▽

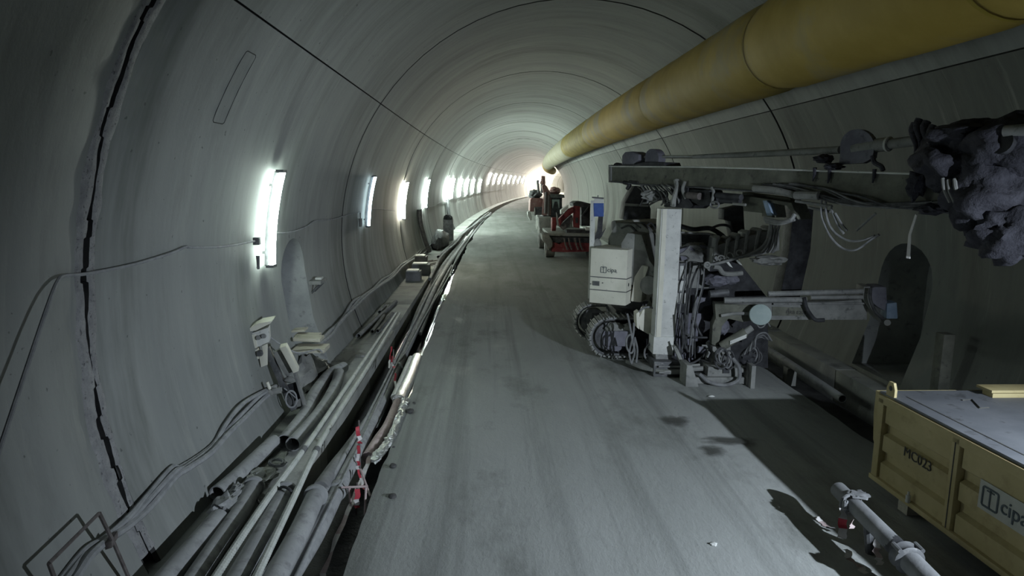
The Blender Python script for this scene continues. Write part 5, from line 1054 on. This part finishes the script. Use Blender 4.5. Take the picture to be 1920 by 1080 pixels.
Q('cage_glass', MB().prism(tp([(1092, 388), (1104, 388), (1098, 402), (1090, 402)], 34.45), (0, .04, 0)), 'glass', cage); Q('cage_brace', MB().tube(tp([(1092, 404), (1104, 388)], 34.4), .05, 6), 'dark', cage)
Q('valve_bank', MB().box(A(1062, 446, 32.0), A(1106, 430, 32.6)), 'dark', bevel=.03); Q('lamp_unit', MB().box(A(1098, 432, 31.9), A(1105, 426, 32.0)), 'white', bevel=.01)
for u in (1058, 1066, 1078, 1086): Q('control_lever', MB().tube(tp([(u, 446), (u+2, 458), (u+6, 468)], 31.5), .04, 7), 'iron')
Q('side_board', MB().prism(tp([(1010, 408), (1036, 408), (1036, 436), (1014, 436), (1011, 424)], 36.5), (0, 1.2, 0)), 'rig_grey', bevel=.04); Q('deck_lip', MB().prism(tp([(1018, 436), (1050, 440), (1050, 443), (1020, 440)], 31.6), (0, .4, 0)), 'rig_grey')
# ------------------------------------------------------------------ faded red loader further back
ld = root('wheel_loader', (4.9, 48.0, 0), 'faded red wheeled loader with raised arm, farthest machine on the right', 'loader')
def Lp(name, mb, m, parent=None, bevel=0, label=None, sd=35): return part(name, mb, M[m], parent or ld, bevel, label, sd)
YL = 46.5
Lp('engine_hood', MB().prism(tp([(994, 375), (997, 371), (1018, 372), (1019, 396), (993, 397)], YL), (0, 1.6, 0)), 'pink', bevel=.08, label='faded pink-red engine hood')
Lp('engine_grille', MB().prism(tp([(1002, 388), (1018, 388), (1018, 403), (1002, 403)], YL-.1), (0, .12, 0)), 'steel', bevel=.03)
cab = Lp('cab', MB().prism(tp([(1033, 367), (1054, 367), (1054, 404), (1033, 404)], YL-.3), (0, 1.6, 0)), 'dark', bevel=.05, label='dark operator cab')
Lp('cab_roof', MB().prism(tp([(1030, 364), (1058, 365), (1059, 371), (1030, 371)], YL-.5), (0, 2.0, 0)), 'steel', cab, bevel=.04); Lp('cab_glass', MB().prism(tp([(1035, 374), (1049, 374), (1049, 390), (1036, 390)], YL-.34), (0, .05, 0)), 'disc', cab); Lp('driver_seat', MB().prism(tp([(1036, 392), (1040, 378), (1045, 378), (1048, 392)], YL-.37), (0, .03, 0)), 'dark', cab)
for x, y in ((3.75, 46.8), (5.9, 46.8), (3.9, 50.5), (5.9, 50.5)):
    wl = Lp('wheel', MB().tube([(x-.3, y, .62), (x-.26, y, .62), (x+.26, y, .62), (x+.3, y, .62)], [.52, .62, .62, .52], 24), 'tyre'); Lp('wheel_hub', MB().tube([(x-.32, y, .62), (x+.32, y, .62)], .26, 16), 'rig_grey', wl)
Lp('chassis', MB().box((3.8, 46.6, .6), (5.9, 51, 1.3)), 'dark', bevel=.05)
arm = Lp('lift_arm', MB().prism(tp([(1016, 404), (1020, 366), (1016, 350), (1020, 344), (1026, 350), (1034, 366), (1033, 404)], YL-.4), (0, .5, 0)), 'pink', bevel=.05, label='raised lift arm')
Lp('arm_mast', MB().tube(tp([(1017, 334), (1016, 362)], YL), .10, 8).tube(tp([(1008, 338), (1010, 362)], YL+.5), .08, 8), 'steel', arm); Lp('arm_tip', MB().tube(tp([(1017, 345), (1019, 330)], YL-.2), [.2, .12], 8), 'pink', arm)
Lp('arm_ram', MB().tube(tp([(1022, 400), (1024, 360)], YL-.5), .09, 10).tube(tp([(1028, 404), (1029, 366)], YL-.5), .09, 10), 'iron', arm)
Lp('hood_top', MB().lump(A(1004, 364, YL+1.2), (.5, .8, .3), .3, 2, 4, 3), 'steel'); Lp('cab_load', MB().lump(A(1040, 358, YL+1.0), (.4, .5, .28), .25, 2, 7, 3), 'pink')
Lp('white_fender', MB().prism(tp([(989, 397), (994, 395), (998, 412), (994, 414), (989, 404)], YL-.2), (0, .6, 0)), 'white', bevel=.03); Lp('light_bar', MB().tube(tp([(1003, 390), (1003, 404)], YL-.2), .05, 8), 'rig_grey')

△

Omit every picture, then reproduce the rest of the listing exactly.

* _ANSWER TO THE PROBLEM_:
The Blender Python script for this scene continues. Write part 5, from line 1054 on. This part finishes the script. Use Blender 4.5. Take the picture to be 1920 by 1080 pixels.
Q('cage_glass', MB().prism(tp([(1092, 388), (1104, 388), (1098, 402), (1090, 402)], 34.45), (0, .04, 0)), 'glass', cage); Q('cage_brace', MB().tube(tp([(1092, 404), (1104, 388)], 34.4), .05, 6), 'dark', cage)
Q('valve_bank', MB().box(A(1062, 446, 32.0), A(1106, 430, 32.6)), 'dark', bevel=.03); Q('lamp_unit', MB().box(A(1098, 432, 31.9), A(1105, 426, 32.0)), 'white', bevel=.01)
for u in (1058, 1066, 1078, 1086): Q('control_lever', MB().tube(tp([(u, 446), (u+2, 458), (u+6, 468)], 31.5), .04, 7), 'iron')
Q('side_board', MB().prism(tp([(1010, 408), (1036, 408), (1036, 436), (1014, 436), (1011, 424)], 36.5), (0, 1.2, 0)), 'rig_grey', bevel=.04); Q('deck_lip', MB().prism(tp([(1018, 436), (1050, 440), (1050, 443), (1020, 440)], 31.6), (0, .4, 0)), 'rig_grey')
# ------------------------------------------------------------------ faded red loader further back
ld = root('wheel_loader', (4.9, 48.0, 0), 'faded red wheeled loader with raised arm, farthest machine on the right', 'loader')
def Lp(name, mb, m, parent=None, bevel=0, label=None, sd=35): return part(name, mb, M[m], parent or ld, bevel, label, sd)
YL = 46.5
Lp('engine_hood', MB().prism(tp([(994, 375), (997, 371), (1018, 372), (1019, 396), (993, 397)], YL), (0, 1.6, 0)), 'pink', bevel=.08, label='faded pink-red engine hood')
Lp('engine_grille', MB().prism(tp([(1002, 388), (1018, 388), (1018, 403), (1002, 403)], YL-.1), (0, .12, 0)), 'steel', bevel=.03)
cab = Lp('cab', MB().prism(tp([(1033, 367), (1054, 367), (1054, 404), (1033, 404)], YL-.3), (0, 1.6, 0)), 'dark', bevel=.05, label='dark operator cab')
Lp('cab_roof', MB().prism(tp([(1030, 364), (1058, 365), (1059, 371), (1030, 371)], YL-.5), (0, 2.0, 0)), 'steel', cab, bevel=.04); Lp('cab_glass', MB().prism(tp([(1035, 374), (1049, 374), (1049, 390), (1036, 390)], YL-.34), (0, .05, 0)), 'disc', cab); Lp('driver_seat', MB().prism(tp([(1036, 392), (1040, 378), (1045, 378), (1048, 392)], YL-.37), (0, .03, 0)), 'dark', cab)
for x, y in ((3.75, 46.8), (5.9, 46.8), (3.9, 50.5), (5.9, 50.5)):
    wl = Lp('wheel', MB().tube([(x-.3, y, .62), (x-.26, y, .62), (x+.26, y, .62), (x+.3, y, .62)], [.52, .62, .62, .52], 24), 'tyre'); Lp('wheel_hub', MB().tube([(x-.32, y, .62), (x+.32, y, .62)], .26, 16), 'rig_grey', wl)
Lp('chassis', MB().box((3.8, 46.6, .6), (5.9, 51, 1.3)), 'dark', bevel=.05)
arm = Lp('lift_arm', MB().prism(tp([(1016, 404), (1020, 366), (1016, 350), (1020, 344), (1026, 350), (1034, 366), (1033, 404)], YL-.4), (0, .5, 0)), 'pink', bevel=.05, label='raised lift arm')
Lp('arm_mast', MB().tube(tp([(1017, 334), (1016, 362)], YL), .10, 8).tube(tp([(1008, 338), (1010, 362)], YL+.5), .08, 8), 'steel', arm); Lp('arm_tip', MB().tube(tp([(1017, 345), (1019, 330)], YL-.2), [.2, .12], 8), 'pink', arm)
Lp('arm_ram', MB().tube(tp([(1022, 400), (1024, 360)], YL-.5), .09, 10).tube(tp([(1028, 404), (1029, 366)], YL-.5), .09, 10), 'iron', arm)
Lp('hood_top', MB().lump(A(1004, 364, YL+1.2), (.5, .8, .3), .3, 2, 4, 3), 'steel'); Lp('cab_load', MB().lump(A(1040, 358, YL+1.0), (.4, .5, .28), .25, 2, 7, 3), 'pink')
Lp('white_fender', MB().prism(tp([(989, 397), (994, 395), (998, 412), (994, 414), (989, 404)], YL-.2), (0, .6, 0)), 'white', bevel=.03); Lp('light_bar', MB().tube(tp([(1003, 390), (1003, 404)], YL-.2), .05, 8), 'rig_grey')